Bugüne kadar her savunmayı bile kendi lehimize dönüştürebildik. Bu konuda Kobane örneği halen hafızalarda diridir. Kobane’de başlayan savaş Halifelik alanlarının temizlenmesi ve boşaltılması ardından Baguz’da ilan edilen zafer ile taçlandırıldı Aynı şekilde şimdiki tehditi de bir zafere dönüştüreceğiz. Her devrim yeni zaferler ve toplu imhalar arasındaki bıçak sırtında hareket eder. Önemli olan umudu kaybetmemek ve tehlikelerin getirdiği zeminde farklı ve yeni imkanlar kazanmaya çalışmaktır. Elbette, küresel direniş hareketi devrimi belirleyici bir faktör haline getirmek adına önemli bir rol üstleniyor. Belki bu küresel direniş hareketi henüz savaşı durduracak, önleyecek ya da yavaşlatacak güce sahip değildir. Fakat bugünün politikalarını açığa vuran ve yansıtan bağımsız bir faktördür. Emperyalist ülkelerin metropollerinde her gün gösterilen direniş, müzakere ve görüşmeler devrimin elini güçlendiriyor. Halkın kavgasını metropollerdeki direniş ile hareketli bir özne haline getirebilirsek, muktedirlerin son planlarını da boşa çıkarmış oluruz. Böylelikle devrim kazanmış olur. Bu anlamda direnişin devamını sağlamak ve devletlerin özel savaşına beynimizde ve yüreğimizde yer vermemek gerekiyor.
Savaş henüz bitmedi ve devrim mücadelesi devam edecek. Emperyalist güçlerin kirli politikaları ve Türk faşizmi ile olan işbirliği cezasız kalmamalı. Muhtemelen kanlı ellerini temizlemek iateyeceklerdir, fakat biz bu savaşın asıl suçlularının nerede aranması gerektiğini çok iyi biliyoruz. Sorumluları da iyi tanıyoruz.

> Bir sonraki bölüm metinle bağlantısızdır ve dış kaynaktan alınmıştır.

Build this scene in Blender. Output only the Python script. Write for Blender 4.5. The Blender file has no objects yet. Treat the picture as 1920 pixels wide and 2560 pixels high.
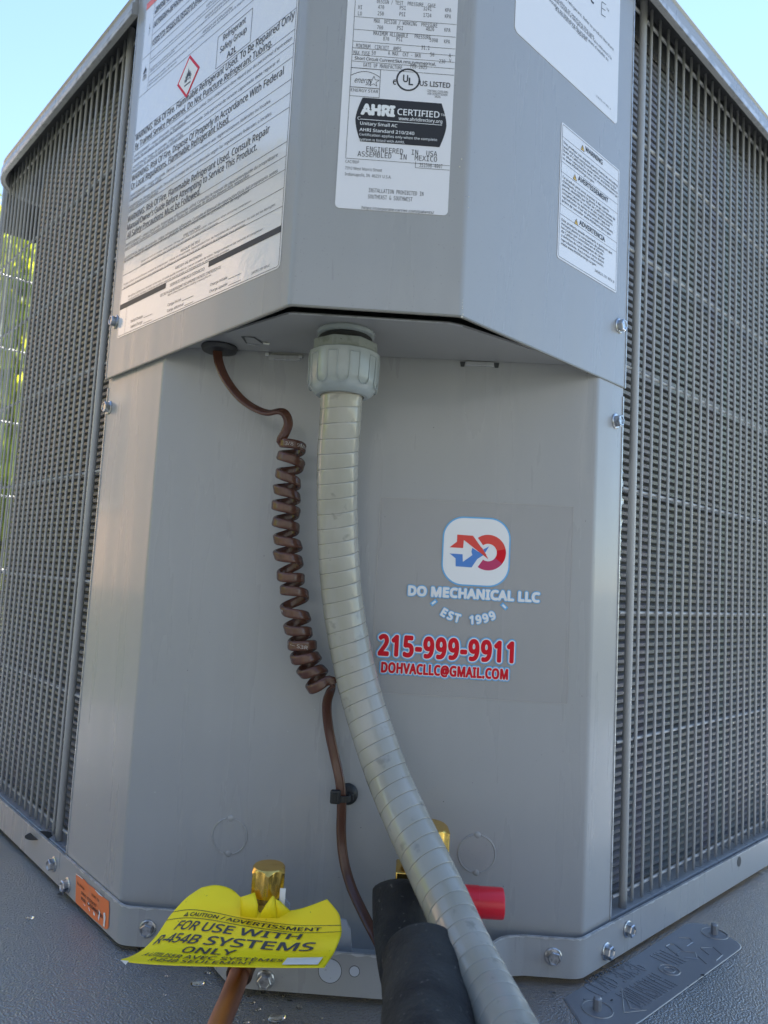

Kuzey-Doğu Suriye Federasyonu’ndan son haftalarda sokaklara dökülen, normal hayatı durduran ve egemenlerin politikalarını teşhir etmeye devam edecek olan herkesi selamlıyoruz. Bazıları öyle istese de, kavgamız henüz bitmedi. Tam tersine yeni başladı.
Kuzey-Doğu Suriye Devrimi kazanacak, faşizm yıkılacak.